(Scene modeling code data)

----

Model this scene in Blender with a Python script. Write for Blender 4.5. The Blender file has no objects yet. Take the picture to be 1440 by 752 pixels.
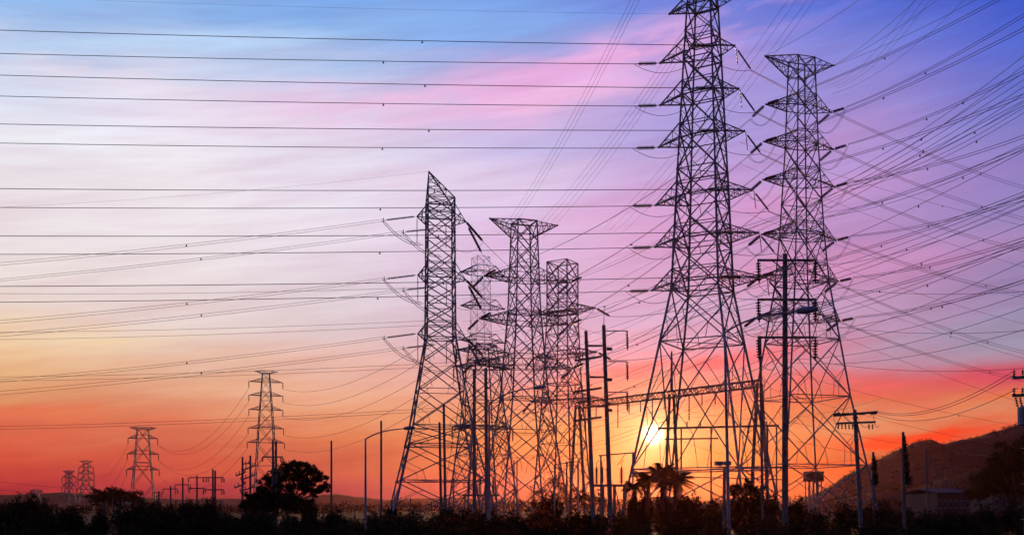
import bpy, math, random
from mathutils import Vector, Matrix, noise
random.seed(7)
SC = bpy.context.scene
COL = SC.collection
F = 1440.0; HY = 716.0; CH = 2.5
def P(px, py, D):
    return Vector(((px-720.0)*D/F, D, CH + (HY-py)*D/F))

# ------------------------------------------------------------ camera
cam = bpy.data.objects.new('camera', bpy.data.cameras.new('camera'))
COL.objects.link(cam); SC.camera = cam
cam.location = (0, 0, CH); cam.rotation_euler = (math.radians(90), 0, 0)
cam.data.lens = 36; cam.data.sensor_width = 36; cam.data.shift_y = (HY-376)/1440.0
cam.data.clip_end = 20000
SC.view_settings.view_transform = 'Standard'
SC.view_settings.look = 'None'
SC.view_settings.exposure = 0
SC.view_settings.gamma = 1

# ------------------------------------------------------------ sky
SUN_AZ = math.atan2(918-720, F)
SUN_EL = math.atan2(HY-610, math.hypot(F, 198))
def lin(c):
    c = c/255.0
    return c/12.92 if c <= 0.04045 else ((c+0.055)/1.055)**2.4
SKY = {
 0:   [(-260,110,150,222),(0,143,184,238),(45,168,200,240),(90,200,216,240),(160,230,228,242),(240,234,226,233),(320,236,226,230),(400,234,218,216),(450,236,210,190),(490,238,198,156),(530,228,172,126),(570,224,146,100),(600,222,118,84),(640,210,84,64),(670,198,60,56),(690,176,40,56),(716,120,22,40)],
 240: [(-260,105,145,222),(0,140,182,238),(45,164,196,240),(90,196,212,240),(160,234,226,242),(240,238,230,238),(320,238,228,234),(400,234,220,222),(450,232,210,206),(490,230,196,178),(530,230,178,146),(570,226,150,116),(600,220,124,92),(640,206,88,70),(670,192,64,64),(690,170,42,62),(716,120,26,48)],
 480: [(-260,95,135,218),(0,124,168,234),(50,146,184,236),(95,182,200,236),(140,220,206,232),(190,226,218,238),(240,230,224,240),(320,234,222,236),(400,226,212,224),(450,218,200,206),(500,228,188,182),(540,228,172,150),(580,228,154,116),(620,214,118,80),(660,192,84,68),(690,168,56,72),(716,120,40,66)],
 720: [(-260,85,120,214),(0,120,158,230),(50,138,168,228),(100,184,176,228),(150,206,180,226),(200,198,186,230),(250,218,200,234),(320,220,190,228),(400,216,184,220),(450,210,176,206),(500,208,158,180),(540,222,148,138),(580,226,146,102),(620,224,130,78),(660,210,102,70),(690,200,84,84),(716,120,40,50)],
 960: [(-260,70,100,208),(0,112,130,222),(50,140,142,222),(100,168,150,220),(160,172,158,222),(240,186,158,216),(320,206,156,206),(380,206,160,204),(440,196,164,202),(490,202,150,180),(530,220,134,136),(560,222,134,106),(600,218,140,86),(640,216,128,60),(670,204,96,48),(690,190,80,50),(716,110,40,34)],
 1200:[(-260,50,80,190),(0,84,110,214),(60,118,128,216),(120,148,136,212),(180,162,142,212),(240,168,144,208),(320,180,142,198),(380,190,136,186),(430,186,140,182),(470,176,146,180),(510,184,130,154),(540,210,96,104),(575,216,94,72),(610,196,118,80),(640,196,100,60),(670,190,66,38),(690,180,60,40),(716,100,34,26)],
 1440:[(-260,36,60,170),(0,58,86,200),(60,82,104,210),(120,104,116,206),(180,124,124,202),(240,142,128,196),(320,148,130,188),(400,148,128,176),(450,146,136,174),(490,160,138,164),(520,186,98,118),(540,208,70,88),(565,214,108,88),(585,222,118,82),(610,220,80,56),(650,190,60,44),(716,90,30,24)],
}
TMAX = 0.72
w = bpy.data.worlds.new("World"); SC.world = w; w.use_nodes = True
nt = w.node_tree; nt.nodes.clear()
N = nt.nodes.new; L = nt.links.new
def M(op, a, b=None, c=None, clamp=False):
    n = N('ShaderNodeMath'); n.operation = op; n.use_clamp = clamp
    for i, v in enumerate((a, b, c)):
        if v is None: continue
        if isinstance(v, (int, float)): n.inputs[i].default_value = v
        else: L(v, n.inputs[i])
    return n.outputs[0]
def MIX(f, a, b, mode='MIX'):
    n = N('ShaderNodeMix'); n.data_type = 'RGBA'; n.blend_type = mode; n.clamp_result = False
    for s, v in ((n.inputs[0], f), (n.inputs[6], a), (n.inputs[7], b)):
        if isinstance(v, (int, float)): s.default_value = v
        elif isinstance(v, tuple): s.default_value = v
        else: L(v, s)
    return n.outputs[2]
tc = N('ShaderNodeTexCoord')
sx = N('ShaderNodeSeparateXYZ'); L(tc.outputs['Generated'], sx.inputs[0])
X, Y, Z = sx.outputs
AZ = M('ARCTAN2', X, Y)
HYP = M('SQRT', M('ADD', M('MULTIPLY', X, X), M('MULTIPLY', Y, Y)))
T0 = M('DIVIDE', Z, M('MAXIMUM', HYP, 0.001))
def sky_noise(sa, st, detail=4, rough=0.55, shear=0.0, seed=0.0):
    c = N('ShaderNodeCombineXYZ')
    L(M('MULTIPLY', AZ, sa), c.inputs[0]); L(M('ADD', M('MULTIPLY', T0, st), M('MULTIPLY', AZ, -shear*st)), c.inputs[1])
    c.inputs[2].default_value = seed
    n = N('ShaderNodeTexNoise'); n.inputs['Scale'].default_value = 1.0
    n.inputs['Detail'].default_value = detail; n.inputs['Roughness'].default_value = rough
    L(c.outputs[0], n.inputs['Vector'])
    return n.outputs['Fac']
n1 = sky_noise(5, 26, 5, 0.55, 0.12, 1.7)
n2 = sky_noise(11, 70, 4, 0.5, 0.05, 8.2)
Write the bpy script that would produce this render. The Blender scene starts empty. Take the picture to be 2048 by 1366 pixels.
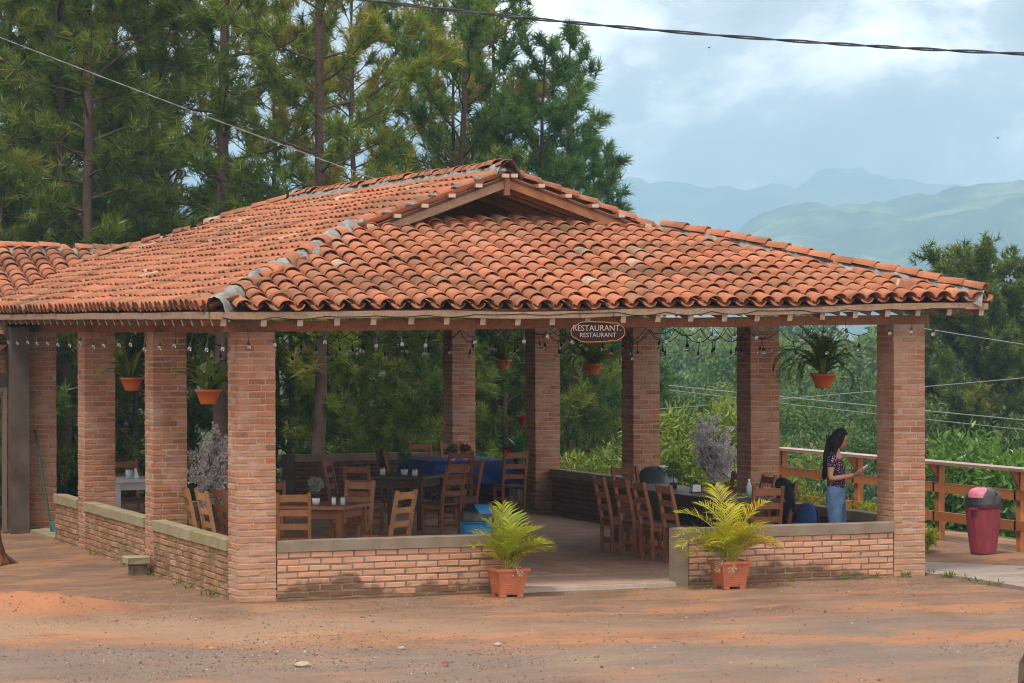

----

Copy each line exactly, and leave the pictures out of your copy.

Model this scene in Blender with a Python script. Write for Blender 4.5. The Blender file has no objects yet. Take the picture to be 1440 by 752 pixels.
import bpy, math, random
from mathutils import Vector, Matrix, noise
random.seed(7)
SC = bpy.context.scene
COL = SC.collection
F = 1440.0; HY = 716.0; CH = 2.5
def P(px, py, D):
    return Vector(((px-720.0)*D/F, D, CH + (HY-py)*D/F))

# ------------------------------------------------------------ camera
cam = bpy.data.objects.new('camera', bpy.data.cameras.new('camera'))
COL.objects.link(cam); SC.camera = cam
cam.location = (0, 0, CH); cam.rotation_euler = (math.radians(90), 0, 0)
cam.data.lens = 36; cam.data.sensor_width = 36; cam.data.shift_y = (HY-376)/1440.0
cam.data.clip_end = 20000
SC.view_settings.view_transform = 'Standard'
SC.view_settings.look = 'None'
SC.view_settings.exposure = 0
SC.view_settings.gamma = 1

# ------------------------------------------------------------ sky
SUN_AZ = math.atan2(918-720, F)
SUN_EL = math.atan2(HY-610, math.hypot(F, 198))
def lin(c):
    c = c/255.0
    return c/12.92 if c <= 0.04045 else ((c+0.055)/1.055)**2.4
SKY = {
 0:   [(-260,110,150,222),(0,143,184,238),(45,168,200,240),(90,200,216,240),(160,230,228,242),(240,234,226,233),(320,236,226,230),(400,234,218,216),(450,236,210,190),(490,238,198,156),(530,228,172,126),(570,224,146,100),(600,222,118,84),(640,210,84,64),(670,198,60,56),(690,176,40,56),(716,120,22,40)],
 240: [(-260,105,145,222),(0,140,182,238),(45,164,196,240),(90,196,212,240),(160,234,226,242),(240,238,230,238),(320,238,228,234),(400,234,220,222),(450,232,210,206),(490,230,196,178),(530,230,178,146),(570,226,150,116),(600,220,124,92),(640,206,88,70),(670,192,64,64),(690,170,42,62),(716,120,26,48)],
 480: [(-260,95,135,218),(0,124,168,234),(50,146,184,236),(95,182,200,236),(140,220,206,232),(190,226,218,238),(240,230,224,240),(320,234,222,236),(400,226,212,224),(450,218,200,206),(500,228,188,182),(540,228,172,150),(580,228,154,116),(620,214,118,80),(660,192,84,68),(690,168,56,72),(716,120,40,66)],
 720: [(-260,85,120,214),(0,120,158,230),(50,138,168,228),(100,184,176,228),(150,206,180,226),(200,198,186,230),(250,218,200,234),(320,220,190,228),(400,216,184,220),(450,210,176,206),(500,208,158,180),(540,222,148,138),(580,226,146,102),(620,224,130,78),(660,210,102,70),(690,200,84,84),(716,120,40,50)],
 960: [(-260,70,100,208),(0,112,130,222),(50,140,142,222),(100,168,150,220),(160,172,158,222),(240,186,158,216),(320,206,156,206),(380,206,160,204),(440,196,164,202),(490,202,150,180),(530,220,134,136),(560,222,134,106),(600,218,140,86),(640,216,128,60),(670,204,96,48),(690,190,80,50),(716,110,40,34)],
 1200:[(-260,50,80,190),(0,84,110,214),(60,118,128,216),(120,148,136,212),(180,162,142,212),(240,168,144,208),(320,180,142,198),(380,190,136,186),(430,186,140,182),(470,176,146,180),(510,184,130,154),(540,210,96,104),(575,216,94,72),(610,196,118,80),(640,196,100,60),(670,190,66,38),(690,180,60,40),(716,100,34,26)],
 1440:[(-260,36,60,170),(0,58,86,200),(60,82,104,210),(120,104,116,206),(180,124,124,202),(240,142,128,196),(320,148,130,188),(400,148,128,176),(450,146,136,174),(490,160,138,164),(520,186,98,118),(540,208,70,88),(565,214,108,88),(585,222,118,82),(610,220,80,56),(650,190,60,44),(716,90,30,24)],
}
TMAX = 0.72
w = bpy.data.worlds.new("World"); SC.world = w; w.use_nodes = True
nt = w.node_tree; nt.nodes.clear()
N = nt.nodes.new; L = nt.links.new
def M(op, a, b=None, c=None, clamp=False):
    n = N('ShaderNodeMath'); n.operation = op; n.use_clamp = clamp
    for i, v in enumerate((a, b, c)):
        if v is None: continue
        if isinstance(v, (int, float)): n.inputs[i].default_value = v
        else: L(v, n.inputs[i])
    return n.outputs[0]
def MIX(f, a, b, mode='MIX'):
    n = N('ShaderNodeMix'); n.data_type = 'RGBA'; n.blend_type = mode; n.clamp_result = False
    for s, v in ((n.inputs[0], f), (n.inputs[6], a), (n.inputs[7], b)):
        if isinstance(v, (int, float)): s.default_value = v
        elif isinstance(v, tuple): s.default_value = v
        else: L(v, s)
    return n.outputs[2]
tc = N('ShaderNodeTexCoord')
sx = N('ShaderNodeSeparateXYZ'); L(tc.outputs['Generated'], sx.inputs[0])
X, Y, Z = sx.outputs
AZ = M('ARCTAN2', X, Y)
HYP = M('SQRT', M('ADD', M('MULTIPLY', X, X), M('MULTIPLY', Y, Y)))
T0 = M('DIVIDE', Z, M('MAXIMUM', HYP, 0.001))
def sky_noise(sa, st, detail=4, rough=0.55, shear=0.0, seed=0.0):
    c = N('ShaderNodeCombineXYZ')
    L(M('MULTIPLY', AZ, sa), c.inputs[0]); L(M('ADD', M('MULTIPLY', T0, st), M('MULTIPLY', AZ, -shear*st)), c.inputs[1])
    c.inputs[2].default_value = seed
    n = N('ShaderNodeTexNoise'); n.inputs['Scale'].default_value = 1.0
    n.inputs['Detail'].default_value = detail; n.inputs['Roughness'].default_value = rough
    L(c.outputs[0], n.inputs['Vector'])
    return n.outputs['Fac']
n1 = sky_noise(5, 26, 5, 0.55, 0.12, 1.7)
n2 = sky_noise(11, 70, 4, 0.5, 0.05, 8.2)
Write the bpy script that would produce this render. The Blender scene starts empty. Take the picture to be 2048 by 1366 pixels.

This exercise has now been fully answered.